▶ **PROBLEM DESCRIPTION**:
Tell me how many lines hold "part", please, using only the number.

[Start RECORD EXCERPTS]

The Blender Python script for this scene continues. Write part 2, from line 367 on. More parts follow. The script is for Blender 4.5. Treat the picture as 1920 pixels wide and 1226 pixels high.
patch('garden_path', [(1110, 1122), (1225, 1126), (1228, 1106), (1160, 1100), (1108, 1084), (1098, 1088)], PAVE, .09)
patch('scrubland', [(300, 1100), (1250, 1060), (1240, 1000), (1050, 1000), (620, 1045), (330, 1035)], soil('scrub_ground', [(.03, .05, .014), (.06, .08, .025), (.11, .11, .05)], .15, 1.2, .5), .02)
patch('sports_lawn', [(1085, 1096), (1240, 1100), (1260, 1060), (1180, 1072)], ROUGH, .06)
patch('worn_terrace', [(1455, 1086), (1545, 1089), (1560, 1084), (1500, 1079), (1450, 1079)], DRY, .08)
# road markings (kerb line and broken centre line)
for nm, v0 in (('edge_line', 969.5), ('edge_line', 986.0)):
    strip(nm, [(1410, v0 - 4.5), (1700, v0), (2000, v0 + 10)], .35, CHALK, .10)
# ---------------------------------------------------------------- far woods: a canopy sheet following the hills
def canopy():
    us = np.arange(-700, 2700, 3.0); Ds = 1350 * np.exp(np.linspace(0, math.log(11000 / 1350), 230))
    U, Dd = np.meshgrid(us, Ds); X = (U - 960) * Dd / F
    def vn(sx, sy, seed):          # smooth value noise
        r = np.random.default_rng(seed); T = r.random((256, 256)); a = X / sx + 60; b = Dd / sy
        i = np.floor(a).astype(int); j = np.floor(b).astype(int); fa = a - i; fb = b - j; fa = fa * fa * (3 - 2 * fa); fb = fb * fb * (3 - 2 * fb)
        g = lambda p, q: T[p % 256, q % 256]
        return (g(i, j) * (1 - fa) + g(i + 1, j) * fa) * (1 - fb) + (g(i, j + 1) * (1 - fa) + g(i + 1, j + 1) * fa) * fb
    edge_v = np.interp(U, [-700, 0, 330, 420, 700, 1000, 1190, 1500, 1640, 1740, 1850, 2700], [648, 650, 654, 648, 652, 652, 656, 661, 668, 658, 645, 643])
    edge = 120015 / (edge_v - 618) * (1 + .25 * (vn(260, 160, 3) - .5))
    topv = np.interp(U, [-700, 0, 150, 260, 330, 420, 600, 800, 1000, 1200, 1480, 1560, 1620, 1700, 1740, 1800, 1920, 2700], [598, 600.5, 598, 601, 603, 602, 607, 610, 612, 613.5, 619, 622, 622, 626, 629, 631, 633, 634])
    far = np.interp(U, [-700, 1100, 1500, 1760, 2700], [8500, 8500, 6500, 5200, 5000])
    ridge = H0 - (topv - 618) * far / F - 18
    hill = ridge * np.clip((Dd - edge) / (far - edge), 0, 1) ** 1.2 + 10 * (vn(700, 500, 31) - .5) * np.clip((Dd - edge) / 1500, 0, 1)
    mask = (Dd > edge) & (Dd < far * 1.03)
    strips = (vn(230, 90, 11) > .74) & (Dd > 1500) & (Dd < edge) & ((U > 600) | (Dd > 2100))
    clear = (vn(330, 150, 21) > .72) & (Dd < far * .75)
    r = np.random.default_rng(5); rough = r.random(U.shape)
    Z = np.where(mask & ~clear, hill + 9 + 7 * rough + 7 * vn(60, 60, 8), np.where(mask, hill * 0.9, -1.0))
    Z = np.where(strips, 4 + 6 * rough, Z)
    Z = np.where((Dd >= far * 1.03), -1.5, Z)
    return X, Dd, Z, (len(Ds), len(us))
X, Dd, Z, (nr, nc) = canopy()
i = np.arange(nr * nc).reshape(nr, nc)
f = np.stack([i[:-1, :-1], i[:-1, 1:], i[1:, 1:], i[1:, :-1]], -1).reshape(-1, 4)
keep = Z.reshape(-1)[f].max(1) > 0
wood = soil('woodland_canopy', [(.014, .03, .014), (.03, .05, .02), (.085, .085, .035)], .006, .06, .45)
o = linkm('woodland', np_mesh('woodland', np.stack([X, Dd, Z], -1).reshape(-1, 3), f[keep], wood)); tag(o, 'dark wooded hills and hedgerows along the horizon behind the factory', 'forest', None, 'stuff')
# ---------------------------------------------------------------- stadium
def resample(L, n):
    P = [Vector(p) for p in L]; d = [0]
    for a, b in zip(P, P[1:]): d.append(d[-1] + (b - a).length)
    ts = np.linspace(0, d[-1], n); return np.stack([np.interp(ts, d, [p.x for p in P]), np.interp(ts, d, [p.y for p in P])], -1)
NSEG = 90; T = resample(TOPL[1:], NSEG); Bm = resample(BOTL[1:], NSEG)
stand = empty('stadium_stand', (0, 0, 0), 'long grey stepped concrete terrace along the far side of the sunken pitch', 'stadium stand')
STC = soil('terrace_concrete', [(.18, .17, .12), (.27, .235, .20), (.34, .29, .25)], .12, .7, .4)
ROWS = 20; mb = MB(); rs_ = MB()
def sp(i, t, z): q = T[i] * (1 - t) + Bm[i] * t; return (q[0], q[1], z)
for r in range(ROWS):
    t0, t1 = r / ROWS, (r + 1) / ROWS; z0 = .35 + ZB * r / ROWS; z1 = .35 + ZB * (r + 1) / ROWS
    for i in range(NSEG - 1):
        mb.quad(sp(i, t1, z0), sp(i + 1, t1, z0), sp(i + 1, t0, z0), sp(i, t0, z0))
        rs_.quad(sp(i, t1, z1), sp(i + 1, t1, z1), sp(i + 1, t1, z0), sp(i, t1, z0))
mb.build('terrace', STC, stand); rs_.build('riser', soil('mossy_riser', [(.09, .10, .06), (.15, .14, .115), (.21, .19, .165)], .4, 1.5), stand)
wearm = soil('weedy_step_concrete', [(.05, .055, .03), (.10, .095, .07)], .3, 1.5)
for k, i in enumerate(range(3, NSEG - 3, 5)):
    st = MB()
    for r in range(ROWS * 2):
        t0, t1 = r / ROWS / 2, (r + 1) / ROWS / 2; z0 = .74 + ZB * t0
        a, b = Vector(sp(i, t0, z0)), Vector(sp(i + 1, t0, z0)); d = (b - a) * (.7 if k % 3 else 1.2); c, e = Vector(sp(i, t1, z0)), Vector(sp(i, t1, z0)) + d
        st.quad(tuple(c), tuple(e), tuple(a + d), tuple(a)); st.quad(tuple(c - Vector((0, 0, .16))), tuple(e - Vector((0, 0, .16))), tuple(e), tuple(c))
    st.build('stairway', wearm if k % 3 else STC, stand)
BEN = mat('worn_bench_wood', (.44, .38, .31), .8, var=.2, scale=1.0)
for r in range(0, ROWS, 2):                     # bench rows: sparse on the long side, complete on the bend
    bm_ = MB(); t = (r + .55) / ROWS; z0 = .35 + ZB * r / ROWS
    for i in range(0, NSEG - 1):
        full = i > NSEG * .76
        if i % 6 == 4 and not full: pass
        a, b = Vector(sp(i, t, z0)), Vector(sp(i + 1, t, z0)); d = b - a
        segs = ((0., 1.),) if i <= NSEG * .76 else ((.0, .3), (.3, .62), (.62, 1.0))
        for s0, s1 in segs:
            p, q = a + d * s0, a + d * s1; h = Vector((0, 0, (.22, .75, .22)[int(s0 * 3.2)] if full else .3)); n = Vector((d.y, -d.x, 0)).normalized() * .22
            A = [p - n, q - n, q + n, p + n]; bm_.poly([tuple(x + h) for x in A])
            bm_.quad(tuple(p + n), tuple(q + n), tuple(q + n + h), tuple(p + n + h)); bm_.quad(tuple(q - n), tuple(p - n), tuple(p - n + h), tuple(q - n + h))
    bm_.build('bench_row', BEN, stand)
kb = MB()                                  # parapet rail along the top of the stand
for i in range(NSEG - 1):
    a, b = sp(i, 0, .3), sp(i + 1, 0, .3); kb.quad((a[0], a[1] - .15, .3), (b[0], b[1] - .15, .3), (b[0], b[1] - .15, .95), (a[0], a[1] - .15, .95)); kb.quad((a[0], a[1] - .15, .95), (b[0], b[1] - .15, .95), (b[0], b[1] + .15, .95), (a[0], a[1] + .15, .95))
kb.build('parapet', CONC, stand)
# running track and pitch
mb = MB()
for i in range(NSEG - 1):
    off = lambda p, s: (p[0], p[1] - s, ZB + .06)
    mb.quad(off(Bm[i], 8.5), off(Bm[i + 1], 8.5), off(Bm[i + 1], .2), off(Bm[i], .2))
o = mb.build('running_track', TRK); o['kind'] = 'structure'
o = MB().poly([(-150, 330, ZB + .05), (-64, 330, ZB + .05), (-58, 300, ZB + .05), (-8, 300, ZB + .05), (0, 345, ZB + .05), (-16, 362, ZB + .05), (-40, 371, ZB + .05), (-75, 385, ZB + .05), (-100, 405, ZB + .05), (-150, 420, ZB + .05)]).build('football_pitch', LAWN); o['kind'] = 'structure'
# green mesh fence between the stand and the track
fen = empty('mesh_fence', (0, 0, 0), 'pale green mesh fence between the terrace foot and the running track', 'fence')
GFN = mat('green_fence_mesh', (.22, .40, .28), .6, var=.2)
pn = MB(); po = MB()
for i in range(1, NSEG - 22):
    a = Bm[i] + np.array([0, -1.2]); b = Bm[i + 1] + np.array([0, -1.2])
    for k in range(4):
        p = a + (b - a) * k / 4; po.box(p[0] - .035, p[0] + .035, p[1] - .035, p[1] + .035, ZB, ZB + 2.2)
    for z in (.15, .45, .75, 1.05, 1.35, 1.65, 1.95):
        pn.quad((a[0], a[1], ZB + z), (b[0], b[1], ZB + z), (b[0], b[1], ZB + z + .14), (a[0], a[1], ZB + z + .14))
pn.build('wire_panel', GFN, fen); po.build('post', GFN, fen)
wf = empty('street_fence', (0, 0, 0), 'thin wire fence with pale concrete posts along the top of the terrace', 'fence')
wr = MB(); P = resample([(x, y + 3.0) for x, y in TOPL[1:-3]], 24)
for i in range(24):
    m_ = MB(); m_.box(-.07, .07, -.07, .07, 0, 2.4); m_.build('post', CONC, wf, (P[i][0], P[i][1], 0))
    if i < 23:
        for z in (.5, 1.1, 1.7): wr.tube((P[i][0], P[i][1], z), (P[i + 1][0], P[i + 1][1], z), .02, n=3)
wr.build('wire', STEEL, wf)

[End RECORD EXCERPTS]
[Start RECORD EXCERPTS]

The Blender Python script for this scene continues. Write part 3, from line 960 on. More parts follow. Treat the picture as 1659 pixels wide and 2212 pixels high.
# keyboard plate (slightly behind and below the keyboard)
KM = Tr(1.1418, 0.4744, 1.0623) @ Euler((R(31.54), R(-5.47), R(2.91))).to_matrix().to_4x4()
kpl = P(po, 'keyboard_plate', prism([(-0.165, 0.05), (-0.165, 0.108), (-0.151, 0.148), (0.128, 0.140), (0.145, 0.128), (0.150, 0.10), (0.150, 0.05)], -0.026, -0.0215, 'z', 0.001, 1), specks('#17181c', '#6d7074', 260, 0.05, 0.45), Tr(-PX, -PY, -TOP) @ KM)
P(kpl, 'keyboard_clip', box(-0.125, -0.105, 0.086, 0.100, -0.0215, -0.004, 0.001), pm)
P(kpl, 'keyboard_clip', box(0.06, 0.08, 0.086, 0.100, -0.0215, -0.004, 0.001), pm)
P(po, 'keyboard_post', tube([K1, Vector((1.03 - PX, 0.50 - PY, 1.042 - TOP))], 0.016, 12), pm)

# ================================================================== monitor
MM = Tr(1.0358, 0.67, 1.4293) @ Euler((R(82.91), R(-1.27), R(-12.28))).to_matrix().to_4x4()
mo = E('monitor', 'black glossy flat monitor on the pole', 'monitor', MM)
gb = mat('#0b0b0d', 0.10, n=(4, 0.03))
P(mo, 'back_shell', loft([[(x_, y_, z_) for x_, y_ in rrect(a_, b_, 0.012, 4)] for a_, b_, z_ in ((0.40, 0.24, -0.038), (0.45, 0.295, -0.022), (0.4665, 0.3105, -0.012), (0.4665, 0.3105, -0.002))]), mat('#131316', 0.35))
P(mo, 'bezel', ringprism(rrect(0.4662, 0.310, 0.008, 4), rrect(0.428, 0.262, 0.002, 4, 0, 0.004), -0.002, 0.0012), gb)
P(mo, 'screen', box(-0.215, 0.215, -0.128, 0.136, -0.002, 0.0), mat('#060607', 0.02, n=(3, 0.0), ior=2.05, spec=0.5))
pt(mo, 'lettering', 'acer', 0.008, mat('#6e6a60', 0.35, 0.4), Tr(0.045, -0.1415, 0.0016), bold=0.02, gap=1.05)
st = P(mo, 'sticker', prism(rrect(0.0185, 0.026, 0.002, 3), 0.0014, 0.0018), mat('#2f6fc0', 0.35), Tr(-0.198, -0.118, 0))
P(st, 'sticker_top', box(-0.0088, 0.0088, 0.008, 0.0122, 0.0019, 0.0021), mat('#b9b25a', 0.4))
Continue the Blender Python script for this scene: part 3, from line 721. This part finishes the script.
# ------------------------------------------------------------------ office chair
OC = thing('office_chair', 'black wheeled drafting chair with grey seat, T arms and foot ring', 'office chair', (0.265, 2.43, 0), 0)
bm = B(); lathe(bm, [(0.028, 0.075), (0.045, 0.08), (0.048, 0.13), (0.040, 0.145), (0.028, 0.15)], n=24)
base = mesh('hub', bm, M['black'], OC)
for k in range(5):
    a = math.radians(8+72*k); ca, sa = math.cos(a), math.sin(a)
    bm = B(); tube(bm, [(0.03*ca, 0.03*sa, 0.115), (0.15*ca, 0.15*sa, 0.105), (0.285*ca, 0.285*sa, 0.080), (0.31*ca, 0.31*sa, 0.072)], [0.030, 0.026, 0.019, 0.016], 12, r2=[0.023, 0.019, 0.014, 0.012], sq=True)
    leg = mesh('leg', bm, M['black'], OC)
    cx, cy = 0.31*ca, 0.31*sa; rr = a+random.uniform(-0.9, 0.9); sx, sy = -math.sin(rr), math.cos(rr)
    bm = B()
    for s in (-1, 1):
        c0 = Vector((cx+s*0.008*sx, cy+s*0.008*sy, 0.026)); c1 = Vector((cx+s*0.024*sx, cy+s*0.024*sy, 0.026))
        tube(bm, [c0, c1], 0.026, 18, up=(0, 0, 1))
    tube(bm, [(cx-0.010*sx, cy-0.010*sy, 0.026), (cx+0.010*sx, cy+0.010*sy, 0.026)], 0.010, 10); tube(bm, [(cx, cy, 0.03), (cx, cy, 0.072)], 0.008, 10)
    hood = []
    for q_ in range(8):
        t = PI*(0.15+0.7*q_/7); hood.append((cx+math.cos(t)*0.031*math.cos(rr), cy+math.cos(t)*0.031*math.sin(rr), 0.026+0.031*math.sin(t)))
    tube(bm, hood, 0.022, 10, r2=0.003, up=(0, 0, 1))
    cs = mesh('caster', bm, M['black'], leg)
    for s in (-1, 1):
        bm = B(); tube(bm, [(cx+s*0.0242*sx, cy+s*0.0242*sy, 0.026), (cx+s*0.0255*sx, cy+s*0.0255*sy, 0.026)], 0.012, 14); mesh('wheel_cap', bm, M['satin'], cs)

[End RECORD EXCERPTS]

▶ **FULL OUTPUT**:
3